Monday, Apr. 24, 1950

Murder at the Met?

Newspaper readers across the U.S. last week were invited to follow a mystery serial that was improbable even by whodunit standards. The story, called The Ptomaine Canary, tells how a strapping Met soprano with ambitions as a detective-story writer tries to speed her literary success by drugging such established literary rivals as Erie Stanley Gardner, John Dickson Carr, Agatha Christie and Raymond Chandler: she lures them into accepting dope-soaked birdseed held out to them by her trained canary, Galli-Curci. The soprano gets in trouble when one of her less celebrated victims unexpectedly dies. Despite its over-cute plot and slapdash style, the tale could count on plenty of readers, since its author was a Met soprano herself, strapping Wagnerian Star Helen Traubel.

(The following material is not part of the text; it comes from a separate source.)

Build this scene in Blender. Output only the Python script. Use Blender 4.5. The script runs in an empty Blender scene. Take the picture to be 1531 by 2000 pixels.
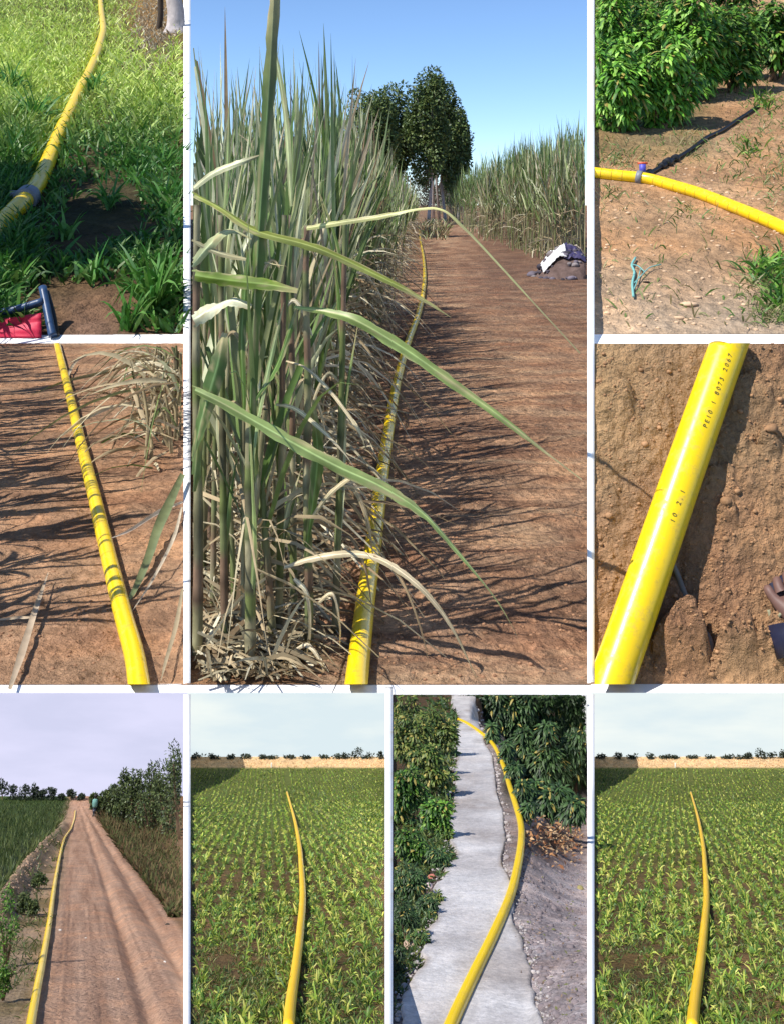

Soprano Traubel had written her 5,500-word, six-installment mystery in dressing rooms and train compartments while on tour last fall. Unlike her heroine, Soprano Traubel had to drug nobody to get her story before the public. The Associated Press heard about it, snapped it up for distribution to the 200-odd papers which regularly use its serial-story service.

With The Ptomaine Canary scheduled to appear in papers as far apart as Amsterdam and Tokyo, Writer Traubel was dickering with Simon & Schuster for publishing rights to a second mystery, to be called (when written) Murder at the Met. Who was going to be done in this time, the author declined to say.